Boris Johnson Is Not Literally 'Chicken Kyiv' Following Summit Snub, Says Tory MP

Jake Berry defends Boris Johnson from accusations he travelled to Ukraine to avoid northern voters ahead of crucial Wakefield by-election.
Jake Berry admitted Wakefield was going to be a "really difficult" by-election for the Tories.
Jake Berry admitted Wakefield was going to be a "really difficult" by-election for the Tories.
Peter Summers via Getty Images

A Tory MP has defended Boris Johnson from accusations he travelled to Ukraine to avoid his own MPs, saying he is “not the living embodiment of chicken Kyiv”.

Johnson raised eyebrows on Friday after swapping a key conference in Yorkshire for a surprise visit to the Ukrainian capital of Kyiv on Friday to meet president Volodymyr Zelensky.

The prime minister was due to give a speech at the conference in Doncaster but pulled out with just a few hours’ notice — prompting accusations that he was dodging colleagues just days before what promises to be a bruising by-election in Wakefield, West Yorkshire.

But Jake Berry, the former Northern Powerhouse minister who now chairs the Northern Research Group (NRG) of red wall MPs, said he did not believe the prime minister was trying to “run away” from northern voters.

“Some of my colleagues were quite angry that he didn’t come,” he told Times Radio.

“But I don’t accept this sort of premise that it was a chicken run to keep running away from northern voters — as a sort of living embodiment of the Chicken Kyiv, almost.

“I simply don’t accept that as a premise.

“He is prime minister of the United Kingdom and he made great progress.”

In Kyiv Johnson announced the UK would launch a training programme for up to 10,000 Ukrainian troops every 120 days, allowing them to “accelerate their deployment, rebuild their forces and scale-up their resistance” to Vladimir Putin.

While some Tory MPs welcomed the visit to Ukraine, it angered others given that only weeks ago 41 per cent of colleagues opted to oust Johnson as PM.

One told Sky News: “This is the first test of outreach to his colleagues and he’s failed it”.

Another told the Guardian: “It’s no loss to us but the PM ought to be making every effort to support and respect the people who hold his future in his hands.”

However, others leapt to his defence. Chief secretary to the Treasury Simon Clarke said people “seriously need to check their priorities”.

The Tories are defending two seats in by-elections on Thursday; one in Wakefield and one Tiverton and Honiton.

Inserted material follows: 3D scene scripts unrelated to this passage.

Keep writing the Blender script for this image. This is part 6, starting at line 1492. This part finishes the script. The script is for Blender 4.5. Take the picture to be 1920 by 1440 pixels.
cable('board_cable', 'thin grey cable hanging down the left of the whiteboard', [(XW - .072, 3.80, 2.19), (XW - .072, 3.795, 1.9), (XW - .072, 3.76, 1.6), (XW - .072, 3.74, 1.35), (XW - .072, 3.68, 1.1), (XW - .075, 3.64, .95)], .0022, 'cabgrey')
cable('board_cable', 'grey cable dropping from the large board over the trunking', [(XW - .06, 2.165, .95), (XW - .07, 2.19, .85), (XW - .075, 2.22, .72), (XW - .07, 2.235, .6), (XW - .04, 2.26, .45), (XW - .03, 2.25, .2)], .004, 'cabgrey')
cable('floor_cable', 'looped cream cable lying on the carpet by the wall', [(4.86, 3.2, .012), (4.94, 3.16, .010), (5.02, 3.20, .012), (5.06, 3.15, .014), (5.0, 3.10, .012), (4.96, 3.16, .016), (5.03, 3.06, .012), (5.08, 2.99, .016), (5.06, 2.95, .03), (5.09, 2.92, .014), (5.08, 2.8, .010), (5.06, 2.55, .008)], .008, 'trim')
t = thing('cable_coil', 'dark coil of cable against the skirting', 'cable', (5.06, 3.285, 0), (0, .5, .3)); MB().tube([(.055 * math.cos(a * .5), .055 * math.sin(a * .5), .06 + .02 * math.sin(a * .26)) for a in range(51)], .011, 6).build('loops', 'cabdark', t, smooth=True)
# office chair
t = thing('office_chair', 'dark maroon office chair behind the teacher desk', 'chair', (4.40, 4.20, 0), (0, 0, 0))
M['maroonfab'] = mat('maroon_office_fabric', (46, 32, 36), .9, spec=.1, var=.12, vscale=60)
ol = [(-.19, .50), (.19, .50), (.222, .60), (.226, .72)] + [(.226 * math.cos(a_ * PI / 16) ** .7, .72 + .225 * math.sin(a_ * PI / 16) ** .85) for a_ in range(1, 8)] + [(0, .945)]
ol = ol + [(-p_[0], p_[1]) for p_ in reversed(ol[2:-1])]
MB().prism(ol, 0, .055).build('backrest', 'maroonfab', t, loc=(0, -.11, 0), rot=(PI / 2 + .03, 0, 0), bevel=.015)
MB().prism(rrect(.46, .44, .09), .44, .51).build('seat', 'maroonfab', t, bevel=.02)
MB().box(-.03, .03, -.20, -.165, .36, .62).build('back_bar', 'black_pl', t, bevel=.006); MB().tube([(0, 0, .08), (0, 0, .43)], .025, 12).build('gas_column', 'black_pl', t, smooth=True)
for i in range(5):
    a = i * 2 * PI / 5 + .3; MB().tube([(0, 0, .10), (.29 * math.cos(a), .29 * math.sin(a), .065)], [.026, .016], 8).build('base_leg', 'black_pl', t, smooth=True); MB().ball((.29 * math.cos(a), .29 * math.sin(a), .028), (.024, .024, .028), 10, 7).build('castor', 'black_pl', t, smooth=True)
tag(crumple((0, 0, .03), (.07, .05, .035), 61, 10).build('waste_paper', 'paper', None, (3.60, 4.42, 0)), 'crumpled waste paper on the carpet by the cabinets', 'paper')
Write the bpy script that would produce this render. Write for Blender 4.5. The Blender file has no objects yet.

The party is widely expected to lose in the Wakefield contest, triggered after the constituency’s former Conservative MP Imran Ahmad Khan was convicted of sexually assaulting a 15-year-old boy in 2008.

Meanwhile, the Lib Dems are mounting a significant challenge in the South West that could fracture another brick in Johnson’s blue wall in the south.

Berry claimed that there remains a “wellspring” of support for the prime minister in Wakefield despite projections that the Tories are on course to lose the red wall seat.

The MP for Rossendale and Darwen told Times Radio: “I was in Wakefield yesterday with a team of people from my constituency.

“The few people I spoke to, there was a wellspring still there for the Conservatives and the Prime Minister.

“It is going to be really difficult by-election: it was a seat that we won very marginally in 2019 and we’re 12 years into a Conservative government.

“When I was chatting to people on the ground, it’s by refocusing and delivering on our plan to change their lives for the better that this government and the Conservative Party will make sure that whatever happens next Thursday, that we win the next general election.”

Recent polls have given Labour a lead of 20 points over the Tories, however, internal polling seen by the Sunday Times reduces that stretch to just eight points.